改めるに憚るなかれ

過ちは恥ではない。改めぬことこそ、恥である。

いきなりですが、「過ちを改むるに憚ることなかれ」。この言葉に、私は幾度となく救われてきた。『論語』にある孔子の教えである。人は誰しも過ちを犯す。しかし、「それを改めないことこそが、本当の過ちである」

まことに耳の痛い言葉だ。ボンクラな私は、これまでに何度も恥ずかしい思いをしてきた。思い込みで判断を誤り、言葉が先走り、後で冷や汗をかく。
だが、そんな時こそ、この教えが胸に響く。

先日も申し訳ない経験をした。
人間、誰もがそうだが、集合写真を見るとき、まず自分を探す。まともに映っていれば、何の問題もないのだが。目を瞑っていたり、横を向いていたり、ましてや自分の姿が写真から切れていたりすると、不愉快になるモノである。

ましてや、公の場所で名前を間違えられたりすれば、ご本人にとっては許し難い。
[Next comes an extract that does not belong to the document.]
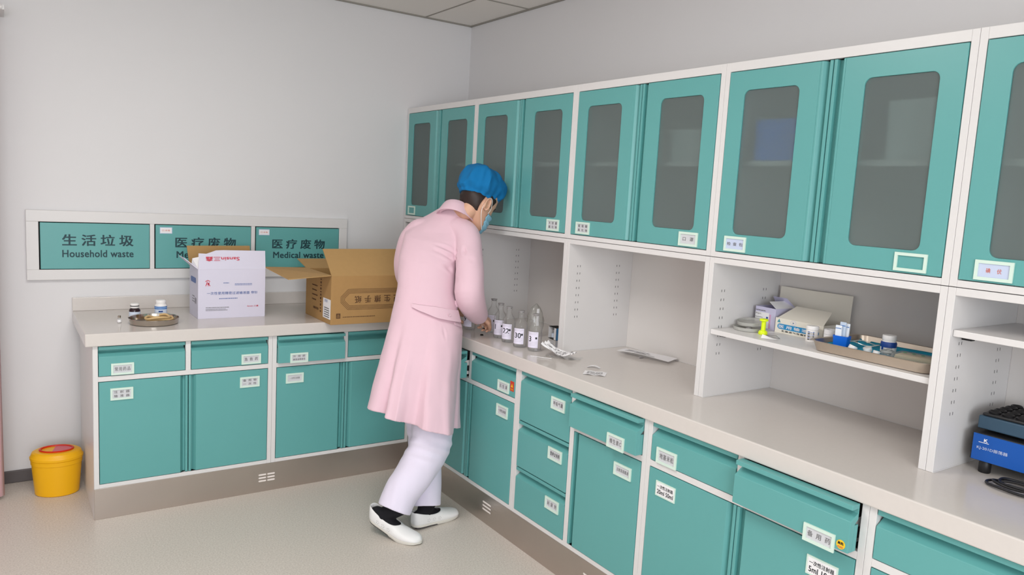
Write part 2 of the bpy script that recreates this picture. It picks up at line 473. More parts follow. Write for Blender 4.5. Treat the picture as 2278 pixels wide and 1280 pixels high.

誰でも名前はその人そのモノ。間違えるってことは、その人の人格を傷つけることになる。「私の事をちゃんと理解していない」と思われて仕方がない。
私は間違えてしまった。お詫びしてもしつくせぬ。

大概の人は、その場で気づいて、改めてれば、許してもらえるのだが、
思い込みの間違いはそのまま時が過ぎてしまう。

誰かが、指摘してくれれば、「申し訳ありませんと訂正、私の間違いでした」と言えるが。そのまま過ぎてしまえば、禍根が残る。そうなると、改めることもできない。そんな時どうするか?人間には誤りはつきもの。

あいつは誠実なやつだから、許してやると思ってもらえるような、
生き方を日頃からしていなければならない。
その誠実さが、人と人の間をつなぐのだから。

少なくとも、共に働く仲間たちの間で、あいつは、素直な奴で気付けば、改めると思われていなければあかん。日頃から、誤りがあれば、誰かのせいにせず、自分の言葉で説明する。小さなミスも隠さず共有し、再発を防ぐ仕組みをつくる。
そうすることで、互いの信頼が深まる。

「間違いを恐れるより、正さぬことを恐れよ」――これは、立場や肩書きに関係のない、働く者の基本姿勢だと思う。過ちを認めることは、恥ではない。
むしろ、人としての修養であり、成長の入り口である。

先哲はこう言っている。
「過ちを恥じるは善なり。改めぬを恥じぬは、愚なり。」
この言葉を胸に、今日もまた、反省と挑戦を繰り返す。
ボンクラな私の人生は、過ちばかりだが、そのたびに少しずつ、
ましな人間に近づいていけるのではないか。――そう信じている。